Эти тексты занесут в архив и будут хранить в Британской Библиотеке. Дальнейшее предположить несложно. На моей страничке в ЖЖ, к примеру, периодически появляется реклама портала, предлагающего услуги по нахождению сюжетных ходов для вашего романа. В той же Британии регулярно проводятся семинары, обучающие искать (и находить) идеи для произведений в прессе, в радио- и телерепортажах. Архив ББ окажется не заменим тем больше, что позволит сделать бесценные наблюдения об орфографии британцев в начале тысячелетия, а также обо всем, что относится к области микроистории. Так что, по-видимому, история настоящего, о которой мечтал Фуко, уже существует.

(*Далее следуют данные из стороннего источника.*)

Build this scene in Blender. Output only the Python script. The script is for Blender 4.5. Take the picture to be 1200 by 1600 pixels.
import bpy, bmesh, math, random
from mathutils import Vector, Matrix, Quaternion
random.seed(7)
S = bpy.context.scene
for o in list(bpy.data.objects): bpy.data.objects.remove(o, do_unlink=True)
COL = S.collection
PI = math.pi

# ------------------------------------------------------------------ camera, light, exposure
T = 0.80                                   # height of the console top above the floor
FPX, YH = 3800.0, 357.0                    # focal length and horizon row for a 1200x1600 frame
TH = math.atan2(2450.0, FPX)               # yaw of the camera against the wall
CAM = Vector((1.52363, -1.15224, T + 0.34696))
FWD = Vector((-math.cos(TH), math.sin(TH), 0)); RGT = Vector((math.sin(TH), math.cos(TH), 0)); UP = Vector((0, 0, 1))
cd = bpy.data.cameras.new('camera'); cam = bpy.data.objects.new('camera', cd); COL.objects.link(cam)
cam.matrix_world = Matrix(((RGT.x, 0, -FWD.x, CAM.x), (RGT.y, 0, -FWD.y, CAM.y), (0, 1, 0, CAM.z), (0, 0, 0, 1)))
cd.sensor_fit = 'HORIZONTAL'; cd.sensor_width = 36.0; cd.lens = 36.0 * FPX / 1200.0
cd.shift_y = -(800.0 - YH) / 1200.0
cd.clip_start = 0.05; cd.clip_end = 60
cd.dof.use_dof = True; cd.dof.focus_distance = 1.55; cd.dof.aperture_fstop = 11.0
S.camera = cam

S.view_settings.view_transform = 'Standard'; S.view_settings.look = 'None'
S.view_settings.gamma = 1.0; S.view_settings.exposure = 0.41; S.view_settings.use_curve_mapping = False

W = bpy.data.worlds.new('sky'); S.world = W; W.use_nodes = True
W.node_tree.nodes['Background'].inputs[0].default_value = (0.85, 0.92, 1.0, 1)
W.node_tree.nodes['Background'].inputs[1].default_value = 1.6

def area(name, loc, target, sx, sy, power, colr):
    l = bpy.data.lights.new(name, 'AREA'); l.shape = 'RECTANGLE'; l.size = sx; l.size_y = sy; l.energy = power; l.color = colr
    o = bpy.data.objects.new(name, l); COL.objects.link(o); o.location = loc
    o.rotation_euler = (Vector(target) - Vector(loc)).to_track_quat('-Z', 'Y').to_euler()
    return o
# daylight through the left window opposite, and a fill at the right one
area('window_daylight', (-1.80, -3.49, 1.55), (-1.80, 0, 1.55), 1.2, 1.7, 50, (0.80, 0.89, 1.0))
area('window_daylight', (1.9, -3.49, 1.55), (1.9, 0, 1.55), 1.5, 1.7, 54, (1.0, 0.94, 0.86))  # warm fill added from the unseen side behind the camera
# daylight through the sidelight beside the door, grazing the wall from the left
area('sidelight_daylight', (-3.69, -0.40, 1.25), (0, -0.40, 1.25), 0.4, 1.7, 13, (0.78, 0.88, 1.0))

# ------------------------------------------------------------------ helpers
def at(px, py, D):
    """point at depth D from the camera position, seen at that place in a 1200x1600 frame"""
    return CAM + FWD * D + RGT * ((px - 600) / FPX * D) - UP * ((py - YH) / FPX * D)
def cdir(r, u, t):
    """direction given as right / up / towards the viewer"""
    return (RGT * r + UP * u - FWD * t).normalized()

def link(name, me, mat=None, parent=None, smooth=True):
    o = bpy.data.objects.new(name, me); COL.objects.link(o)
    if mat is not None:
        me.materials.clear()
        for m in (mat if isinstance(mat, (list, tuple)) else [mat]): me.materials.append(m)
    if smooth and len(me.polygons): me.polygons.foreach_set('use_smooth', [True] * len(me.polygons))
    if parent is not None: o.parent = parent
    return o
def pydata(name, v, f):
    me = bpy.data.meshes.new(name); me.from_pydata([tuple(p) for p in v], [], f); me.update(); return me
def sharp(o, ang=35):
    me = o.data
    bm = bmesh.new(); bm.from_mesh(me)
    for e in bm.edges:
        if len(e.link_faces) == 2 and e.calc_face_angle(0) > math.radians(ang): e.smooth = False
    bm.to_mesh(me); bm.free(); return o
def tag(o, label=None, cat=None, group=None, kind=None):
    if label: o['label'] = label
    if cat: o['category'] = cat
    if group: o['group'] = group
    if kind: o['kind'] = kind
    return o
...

Для меня же — странное дело — вышеперечисленные подробности всегда казались слишком тривиальными, чтобы писать о них в дневнике. Ну, серьезно, неужели стоит заводить дневник для того только, чтобы рассказать, как на завтрак вы ели тосты с джемом? Пусть даже это были «исторически значимые» тосты, допустим, первые тосты, которые вы сподобились приготовить? Мне хотелось писать о чем-то действительно интересном, но в 1990е все только и говорили, что о политике. Мне же хотелось оригинальности, а для оригинальности был нужен опыт.

Зато у меня всегда были «записные книжки», notebooks, los cuadernos, тетради. Но об этом в другой раз.